What Does Debate Teach?

The grave marker for Miyamoto Musashi, taken a...Image via Wikipedia

In the Hua-yen universe, where everything interpenetrates in identity and interdependence, where everything needs everything else, what is there which is not valuable? To throw away even a single chopstick as worthless is to set up a hierarchy of values which in the end will kill us in a way which no bullet can. In the Hua-yen universe, everything counts.

Debate teaches, whether you want it to or not. It is a discourse; it is discourse. It crafts and creates, it disentangles and disintegrates. It merges into thought and practice and the old, solid hierarchies melt away. 


Debate is serious business, but not in the way most people think it is. It's a lot more than just "encouraging critical thought" or "developing public speaking skills." It's an orientation to language, within language - which would be a definition of a discourse. Scientific papers versus Newspapers - yes, they are different styles, but this goes deeper. There are relations of the material to the linguistic within them that cannot, and will not, be accepted by the other. And probably should not, if you allow me to toss my normative hat in the ring.


The question is not what debate provides - it's more than skills. The question should be something like: What does debate do to the student? What sort of discourse is it? And what subjects does it teach/create?


I know that's more than one question. But such a serious issue explodes into these sorts of questions. 


It's as serious as that vital, incredibly vital moment of Gorgias where Socrates asks Gorgias about the culpability of the boxing teacher if the boxing student uses his skills to kill someone. 


Gorgias responds that there's no culpability, if the teacher was just teaching skills. The student must go elsewhere for that ethical instruction. 

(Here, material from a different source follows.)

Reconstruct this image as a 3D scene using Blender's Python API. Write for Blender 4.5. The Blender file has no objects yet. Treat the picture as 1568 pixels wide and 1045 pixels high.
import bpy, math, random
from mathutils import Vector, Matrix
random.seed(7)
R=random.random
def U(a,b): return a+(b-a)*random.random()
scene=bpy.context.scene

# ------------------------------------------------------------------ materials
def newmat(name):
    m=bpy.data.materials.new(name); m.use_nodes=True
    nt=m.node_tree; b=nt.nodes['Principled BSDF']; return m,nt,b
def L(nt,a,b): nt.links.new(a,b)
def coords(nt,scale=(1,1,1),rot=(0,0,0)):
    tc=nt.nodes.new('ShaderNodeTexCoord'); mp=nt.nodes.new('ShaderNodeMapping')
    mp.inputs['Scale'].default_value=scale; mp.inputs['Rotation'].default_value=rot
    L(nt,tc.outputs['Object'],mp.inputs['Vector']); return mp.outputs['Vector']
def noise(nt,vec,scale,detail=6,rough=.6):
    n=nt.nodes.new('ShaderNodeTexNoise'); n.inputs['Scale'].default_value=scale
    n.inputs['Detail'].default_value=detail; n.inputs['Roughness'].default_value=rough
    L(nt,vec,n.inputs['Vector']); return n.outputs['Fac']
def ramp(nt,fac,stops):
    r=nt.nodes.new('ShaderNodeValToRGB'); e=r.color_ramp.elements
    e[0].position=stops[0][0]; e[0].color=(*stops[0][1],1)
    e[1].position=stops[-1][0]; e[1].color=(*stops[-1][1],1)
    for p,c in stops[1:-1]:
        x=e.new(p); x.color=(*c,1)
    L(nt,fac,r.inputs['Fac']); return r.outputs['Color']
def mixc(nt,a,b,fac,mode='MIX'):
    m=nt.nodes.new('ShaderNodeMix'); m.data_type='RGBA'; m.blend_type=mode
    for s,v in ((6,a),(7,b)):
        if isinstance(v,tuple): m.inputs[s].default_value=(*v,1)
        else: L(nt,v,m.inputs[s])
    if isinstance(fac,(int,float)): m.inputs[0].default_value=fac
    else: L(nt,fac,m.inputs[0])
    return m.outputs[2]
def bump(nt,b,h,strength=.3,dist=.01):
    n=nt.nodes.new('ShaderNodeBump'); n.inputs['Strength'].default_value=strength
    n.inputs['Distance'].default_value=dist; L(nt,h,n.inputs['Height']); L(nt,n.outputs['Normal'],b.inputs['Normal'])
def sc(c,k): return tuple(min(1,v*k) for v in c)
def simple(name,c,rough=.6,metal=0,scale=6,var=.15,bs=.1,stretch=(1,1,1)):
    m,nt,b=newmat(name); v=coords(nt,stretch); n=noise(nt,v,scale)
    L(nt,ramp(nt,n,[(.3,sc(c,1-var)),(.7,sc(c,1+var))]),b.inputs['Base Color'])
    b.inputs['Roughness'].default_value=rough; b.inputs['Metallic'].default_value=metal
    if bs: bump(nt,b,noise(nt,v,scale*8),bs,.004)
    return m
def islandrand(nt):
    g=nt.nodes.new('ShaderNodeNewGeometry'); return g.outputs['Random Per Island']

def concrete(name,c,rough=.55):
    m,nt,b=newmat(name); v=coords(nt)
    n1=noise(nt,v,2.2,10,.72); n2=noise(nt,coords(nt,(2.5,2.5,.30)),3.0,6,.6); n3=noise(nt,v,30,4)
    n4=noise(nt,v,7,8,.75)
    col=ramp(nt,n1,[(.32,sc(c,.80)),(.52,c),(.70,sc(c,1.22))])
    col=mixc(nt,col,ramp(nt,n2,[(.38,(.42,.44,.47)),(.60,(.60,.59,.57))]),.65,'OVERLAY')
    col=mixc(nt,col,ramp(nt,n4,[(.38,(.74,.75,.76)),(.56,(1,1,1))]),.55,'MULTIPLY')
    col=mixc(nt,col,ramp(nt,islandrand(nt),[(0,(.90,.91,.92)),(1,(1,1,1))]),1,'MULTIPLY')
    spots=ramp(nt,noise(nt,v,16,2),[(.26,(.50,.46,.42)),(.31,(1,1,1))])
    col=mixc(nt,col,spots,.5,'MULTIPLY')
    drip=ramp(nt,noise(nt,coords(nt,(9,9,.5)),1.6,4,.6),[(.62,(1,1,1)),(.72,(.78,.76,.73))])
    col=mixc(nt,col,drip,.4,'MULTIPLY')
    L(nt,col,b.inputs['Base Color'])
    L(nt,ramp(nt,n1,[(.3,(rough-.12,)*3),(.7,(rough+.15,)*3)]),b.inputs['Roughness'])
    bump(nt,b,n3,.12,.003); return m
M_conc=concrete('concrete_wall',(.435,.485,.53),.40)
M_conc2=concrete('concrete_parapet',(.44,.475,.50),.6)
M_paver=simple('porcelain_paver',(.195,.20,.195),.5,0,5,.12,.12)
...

Socrates believes that the teaching of rhetoric is a bit different - that there's an ethic smuggled in with the skills. Or perhaps the better interpretation is, there is a no-ethic smuggled in. This absence means that it's quite possible for the student to use the skills "because he can."


Socrates's "physician" argument - that the well trained rhetor could come in and convince a city to hire him as the town doctor over a well trained doctor, but poor speaker - is pretty loaded, and pretty laughable. But I don't think contemporary debaters or deabte coaches can answer this hypothetical very well. "Skills" and "civic participation" don't cut it. Those are the language of the academy cum technical school, which is good at budget time, bad at any other time.


The answer I am working with is one of interconnectivity. Debate emphasizes how incredibly dependent on language we are for most everything. Debate emphasizes how incredibly limited language is for expressing our thoughts and feelings to one another. Debate emphasizes how bad we are at using language to get what we want - or even to express what we want.  We are dependent on it like fish are dependent on water. Whatever we put in the water, we have to breathe, we have to touch, we have to take in. This is one way to understand karma, through the lens of language. Debate can be a tide pool where we can watch such small scale introductions of words into the ecosystem. I am not a fan of this metaphor though, unless we understand that the ocean is already on its way back to the tide pool to re-absorb it. The return is happening already. There is no professional debate sports-league (thank god); there is no Debate Aquarium where you can live. Try as you might to avoid it, you will return to the sea. Or: The sea will return to you (more foreboding).


The ethic that I try to push is one of caution. One that is attentive to others instead of just attentive to the skills you develop yourself. One that is honest about what we are up to - the violence aspects - but the same one that caused Miyamoto Musashi to weep after defeating rival swordmasters. Every loss and every victory is a moment where the hierarchy can be reordered, where it will be reordered, and inattentiveness to those moments, careless articulation to others about those moments can lead to the blooming of an ethic that you don't want, didn't create, and now runs your life. Debate is just as good at crafting powerful attorneys as it is at creating hollow, crushed individuals. This is the difference between taking moments at a tournament carefully or taking them as you would the sports report.


I have used Musashi's teachings for many years to teach debate. The reasons are his clarity of purpose - victory - and his underlying means of achieving it - pliancy. His theory of victory is one where water is supreme because it adjusts to what it faces. It's flexible. In order to be this way, one must attend to the world instead of being against it. One must listen more than speak. One must figure out, ascribe, and re-ascribe the motives in other people. This is what the quote reminds us of - that every decision we make or choice we make is ours to suffer for. Hierarchy is inevitable, hierarchy is rhetorical. This is what debate teaches, at it's deepest, unexplored levels. I am just starting my spelunking adventures. 


"Sportification" is, of course, the major undercurrent of this post. More on that later. The discourse of debate is like other discourses, as it crafts moments and opportunities for you to fill with language. What you fill it with is shaped by and is shaping your subjectivity. Reflection on how language touches your ear and mine is a necessary step in answering Socrates. For all we can share in this world, really share, is our words. And even that should be approached skeptically.